§ **TASK DETAILS**:
Check each line for the string "Python", then give only how many lines have it.
** START **
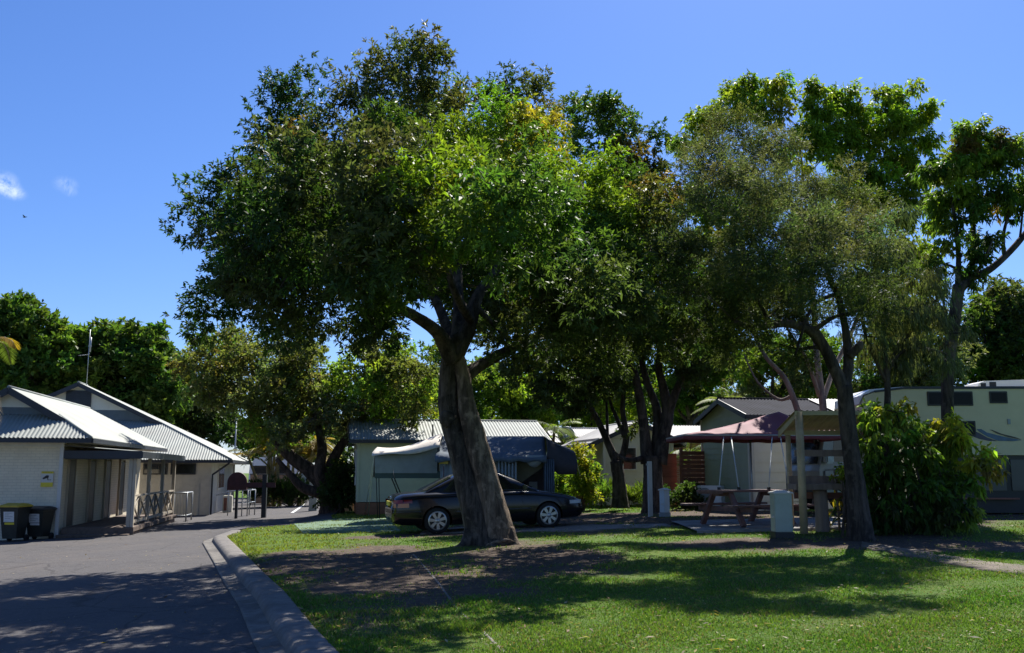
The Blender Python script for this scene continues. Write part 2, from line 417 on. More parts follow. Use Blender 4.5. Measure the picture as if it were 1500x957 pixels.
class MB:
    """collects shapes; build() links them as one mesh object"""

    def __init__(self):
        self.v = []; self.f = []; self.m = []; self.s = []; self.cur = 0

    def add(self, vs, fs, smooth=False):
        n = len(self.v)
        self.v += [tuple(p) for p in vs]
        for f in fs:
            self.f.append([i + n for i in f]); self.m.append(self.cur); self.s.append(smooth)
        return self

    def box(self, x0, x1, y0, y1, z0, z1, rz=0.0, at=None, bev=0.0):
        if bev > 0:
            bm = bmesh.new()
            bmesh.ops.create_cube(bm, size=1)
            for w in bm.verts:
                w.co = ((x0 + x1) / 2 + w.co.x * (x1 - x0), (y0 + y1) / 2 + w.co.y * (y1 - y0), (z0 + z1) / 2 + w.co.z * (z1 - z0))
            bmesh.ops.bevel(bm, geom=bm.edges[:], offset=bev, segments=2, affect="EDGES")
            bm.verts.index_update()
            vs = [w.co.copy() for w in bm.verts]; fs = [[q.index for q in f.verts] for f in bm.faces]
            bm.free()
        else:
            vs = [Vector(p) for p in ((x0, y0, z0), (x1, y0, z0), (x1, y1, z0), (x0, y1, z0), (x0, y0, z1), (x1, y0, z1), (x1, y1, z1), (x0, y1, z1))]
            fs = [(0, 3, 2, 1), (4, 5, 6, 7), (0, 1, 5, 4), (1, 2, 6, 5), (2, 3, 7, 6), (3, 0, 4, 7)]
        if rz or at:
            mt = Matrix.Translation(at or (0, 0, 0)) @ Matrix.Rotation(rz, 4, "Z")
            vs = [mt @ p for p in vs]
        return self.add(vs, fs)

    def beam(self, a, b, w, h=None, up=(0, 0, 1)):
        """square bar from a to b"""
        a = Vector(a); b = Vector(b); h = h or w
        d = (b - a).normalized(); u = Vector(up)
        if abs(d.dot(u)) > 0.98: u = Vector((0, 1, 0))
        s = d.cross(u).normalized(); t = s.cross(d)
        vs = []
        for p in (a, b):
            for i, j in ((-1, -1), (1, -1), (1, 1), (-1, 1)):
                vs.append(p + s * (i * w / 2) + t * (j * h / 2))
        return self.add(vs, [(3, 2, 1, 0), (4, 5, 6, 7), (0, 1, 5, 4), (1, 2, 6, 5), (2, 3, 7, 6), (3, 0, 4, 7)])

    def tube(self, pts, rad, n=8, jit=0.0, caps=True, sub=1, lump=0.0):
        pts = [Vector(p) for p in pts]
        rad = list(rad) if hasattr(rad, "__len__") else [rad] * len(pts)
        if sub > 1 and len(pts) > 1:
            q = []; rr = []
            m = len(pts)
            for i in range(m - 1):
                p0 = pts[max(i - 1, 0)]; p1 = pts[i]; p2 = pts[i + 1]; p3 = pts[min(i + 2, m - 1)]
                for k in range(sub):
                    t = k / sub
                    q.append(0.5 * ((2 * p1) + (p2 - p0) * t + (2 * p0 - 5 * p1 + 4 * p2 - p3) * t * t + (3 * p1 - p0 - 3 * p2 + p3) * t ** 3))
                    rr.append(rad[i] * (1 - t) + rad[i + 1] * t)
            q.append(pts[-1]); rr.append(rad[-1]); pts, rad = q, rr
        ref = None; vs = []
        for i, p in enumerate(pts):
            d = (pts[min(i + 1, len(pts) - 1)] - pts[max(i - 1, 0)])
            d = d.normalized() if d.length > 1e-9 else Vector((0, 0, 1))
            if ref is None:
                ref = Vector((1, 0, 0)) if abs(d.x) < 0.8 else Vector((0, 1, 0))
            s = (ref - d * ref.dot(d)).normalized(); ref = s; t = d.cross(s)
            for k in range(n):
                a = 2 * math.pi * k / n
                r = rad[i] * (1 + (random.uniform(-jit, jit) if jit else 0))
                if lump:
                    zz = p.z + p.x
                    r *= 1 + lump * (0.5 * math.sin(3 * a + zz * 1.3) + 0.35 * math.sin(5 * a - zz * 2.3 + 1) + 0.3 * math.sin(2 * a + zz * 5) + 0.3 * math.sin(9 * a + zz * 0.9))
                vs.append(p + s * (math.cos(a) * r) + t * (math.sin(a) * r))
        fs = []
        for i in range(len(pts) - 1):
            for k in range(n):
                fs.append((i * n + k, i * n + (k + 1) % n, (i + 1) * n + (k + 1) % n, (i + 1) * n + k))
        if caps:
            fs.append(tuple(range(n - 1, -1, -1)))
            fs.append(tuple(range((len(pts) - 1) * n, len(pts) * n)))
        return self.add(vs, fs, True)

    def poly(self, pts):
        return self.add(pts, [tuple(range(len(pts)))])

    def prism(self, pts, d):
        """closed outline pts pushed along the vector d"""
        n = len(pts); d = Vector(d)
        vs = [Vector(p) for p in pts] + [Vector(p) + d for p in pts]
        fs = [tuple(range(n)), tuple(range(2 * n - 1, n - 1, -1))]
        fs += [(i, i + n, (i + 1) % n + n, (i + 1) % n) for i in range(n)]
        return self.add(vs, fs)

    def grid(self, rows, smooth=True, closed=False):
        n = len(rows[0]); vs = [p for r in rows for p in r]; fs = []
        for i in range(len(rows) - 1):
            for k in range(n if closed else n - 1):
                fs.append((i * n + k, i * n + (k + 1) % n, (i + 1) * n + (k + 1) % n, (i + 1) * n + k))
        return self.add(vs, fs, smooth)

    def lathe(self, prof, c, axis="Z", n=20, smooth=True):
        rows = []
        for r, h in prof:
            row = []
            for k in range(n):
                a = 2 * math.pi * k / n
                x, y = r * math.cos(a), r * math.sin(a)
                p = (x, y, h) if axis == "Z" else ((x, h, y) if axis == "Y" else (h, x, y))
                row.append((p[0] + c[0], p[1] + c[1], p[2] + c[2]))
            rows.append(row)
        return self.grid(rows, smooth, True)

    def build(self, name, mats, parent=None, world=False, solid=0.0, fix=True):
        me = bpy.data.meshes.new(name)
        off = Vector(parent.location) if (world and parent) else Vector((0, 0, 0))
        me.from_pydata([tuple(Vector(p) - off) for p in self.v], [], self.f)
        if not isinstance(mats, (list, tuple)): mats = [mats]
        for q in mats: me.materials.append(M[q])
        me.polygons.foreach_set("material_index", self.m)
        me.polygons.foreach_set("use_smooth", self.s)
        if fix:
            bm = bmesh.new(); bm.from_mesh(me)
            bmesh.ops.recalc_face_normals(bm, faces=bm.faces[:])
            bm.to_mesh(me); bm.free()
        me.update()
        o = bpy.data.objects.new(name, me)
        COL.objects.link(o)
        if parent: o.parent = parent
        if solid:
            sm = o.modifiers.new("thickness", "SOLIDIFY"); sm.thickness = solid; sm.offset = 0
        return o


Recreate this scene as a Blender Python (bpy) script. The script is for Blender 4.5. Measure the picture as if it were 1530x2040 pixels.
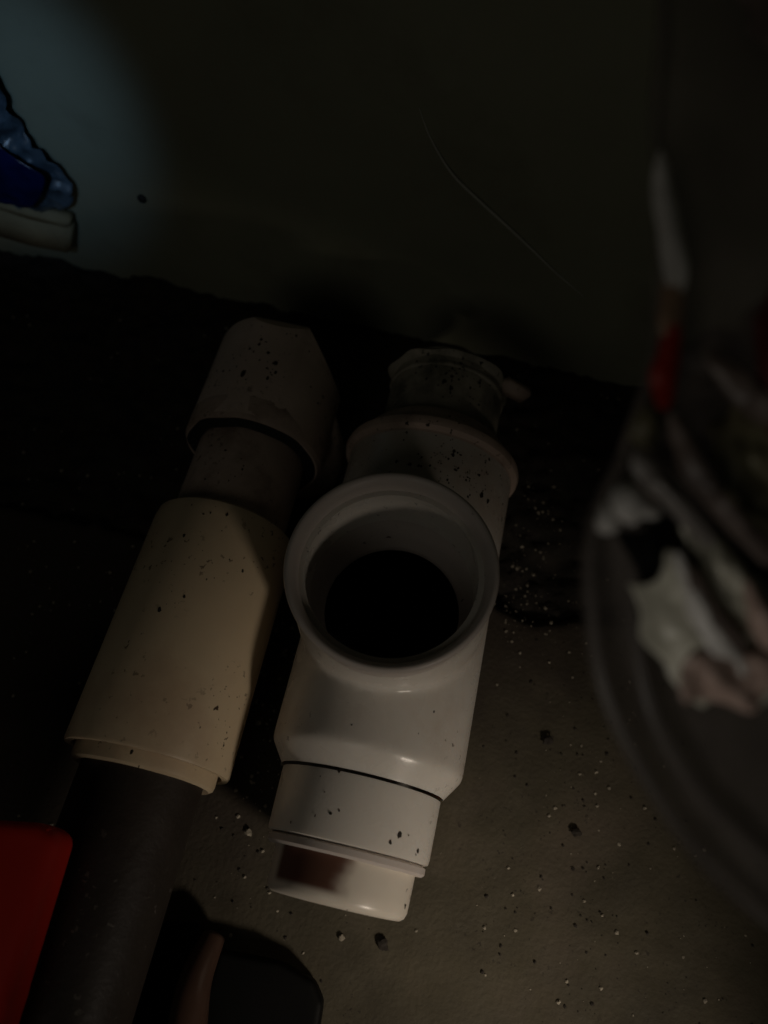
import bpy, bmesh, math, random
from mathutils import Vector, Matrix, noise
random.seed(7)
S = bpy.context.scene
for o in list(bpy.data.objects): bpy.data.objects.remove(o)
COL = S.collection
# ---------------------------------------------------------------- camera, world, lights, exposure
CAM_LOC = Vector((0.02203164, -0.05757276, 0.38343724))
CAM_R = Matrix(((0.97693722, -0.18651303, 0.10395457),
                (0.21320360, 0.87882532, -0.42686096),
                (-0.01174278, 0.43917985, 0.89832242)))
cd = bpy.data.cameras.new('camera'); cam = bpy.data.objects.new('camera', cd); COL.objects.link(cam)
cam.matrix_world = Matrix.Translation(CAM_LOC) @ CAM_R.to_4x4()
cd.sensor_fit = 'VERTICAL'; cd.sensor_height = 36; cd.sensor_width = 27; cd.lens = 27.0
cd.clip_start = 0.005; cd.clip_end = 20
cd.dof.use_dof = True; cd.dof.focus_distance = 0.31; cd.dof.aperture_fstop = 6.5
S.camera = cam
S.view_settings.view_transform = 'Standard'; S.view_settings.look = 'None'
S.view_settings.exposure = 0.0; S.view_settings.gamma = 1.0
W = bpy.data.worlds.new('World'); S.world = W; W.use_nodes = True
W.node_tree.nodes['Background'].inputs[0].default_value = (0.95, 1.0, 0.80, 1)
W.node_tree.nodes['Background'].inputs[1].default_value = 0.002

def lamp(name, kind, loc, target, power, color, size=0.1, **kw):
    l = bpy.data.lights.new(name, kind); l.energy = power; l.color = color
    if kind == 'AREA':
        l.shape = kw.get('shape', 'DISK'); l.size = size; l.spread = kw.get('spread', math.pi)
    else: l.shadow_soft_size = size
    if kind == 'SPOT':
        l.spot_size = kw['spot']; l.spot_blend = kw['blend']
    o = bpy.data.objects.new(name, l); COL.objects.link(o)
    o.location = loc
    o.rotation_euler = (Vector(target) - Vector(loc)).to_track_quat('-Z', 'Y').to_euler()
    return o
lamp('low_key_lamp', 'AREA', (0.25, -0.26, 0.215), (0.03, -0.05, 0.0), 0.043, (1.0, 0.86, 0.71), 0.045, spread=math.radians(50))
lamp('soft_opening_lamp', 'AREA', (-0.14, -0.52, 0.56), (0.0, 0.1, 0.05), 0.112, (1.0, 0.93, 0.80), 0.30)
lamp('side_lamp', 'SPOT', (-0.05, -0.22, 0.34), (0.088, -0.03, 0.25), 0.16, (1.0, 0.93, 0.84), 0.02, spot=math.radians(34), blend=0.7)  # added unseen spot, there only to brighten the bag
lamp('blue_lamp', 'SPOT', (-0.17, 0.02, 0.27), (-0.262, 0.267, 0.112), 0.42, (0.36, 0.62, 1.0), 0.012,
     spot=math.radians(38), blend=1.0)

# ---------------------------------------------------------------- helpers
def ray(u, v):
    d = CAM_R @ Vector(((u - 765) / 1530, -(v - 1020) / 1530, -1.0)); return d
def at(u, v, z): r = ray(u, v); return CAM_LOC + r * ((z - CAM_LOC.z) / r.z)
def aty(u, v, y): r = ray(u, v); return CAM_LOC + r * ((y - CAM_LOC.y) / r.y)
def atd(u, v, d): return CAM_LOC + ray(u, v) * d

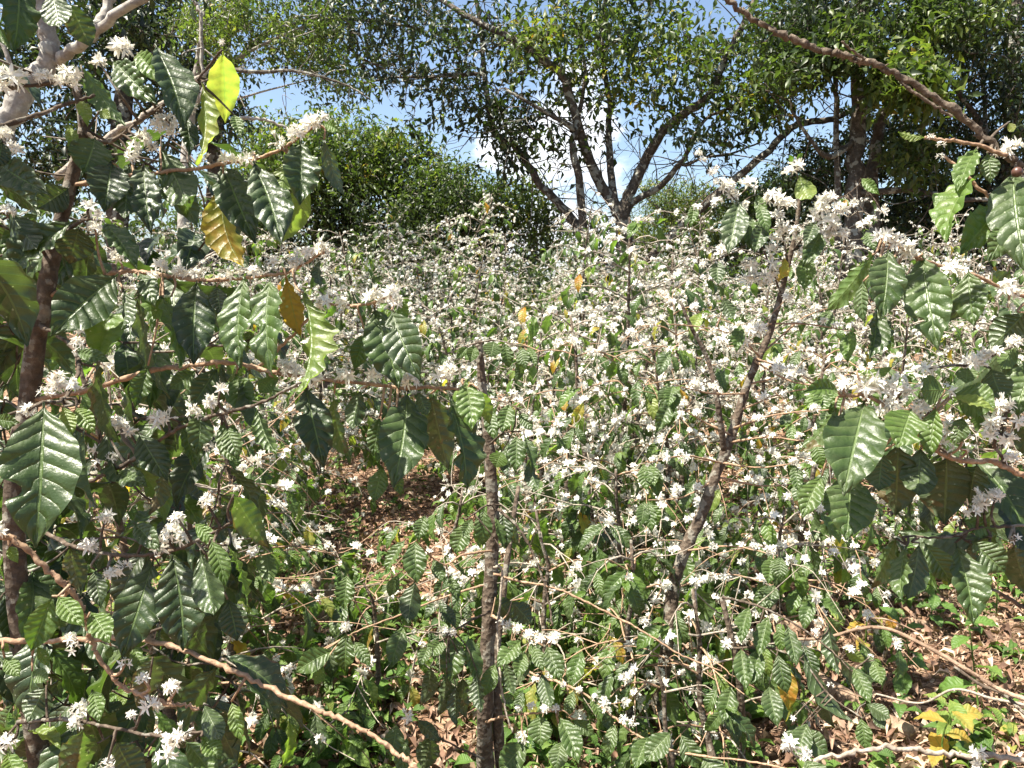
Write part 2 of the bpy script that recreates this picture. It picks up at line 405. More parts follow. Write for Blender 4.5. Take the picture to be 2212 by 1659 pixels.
** END **
§ **SOLVED PROBLEM**:
2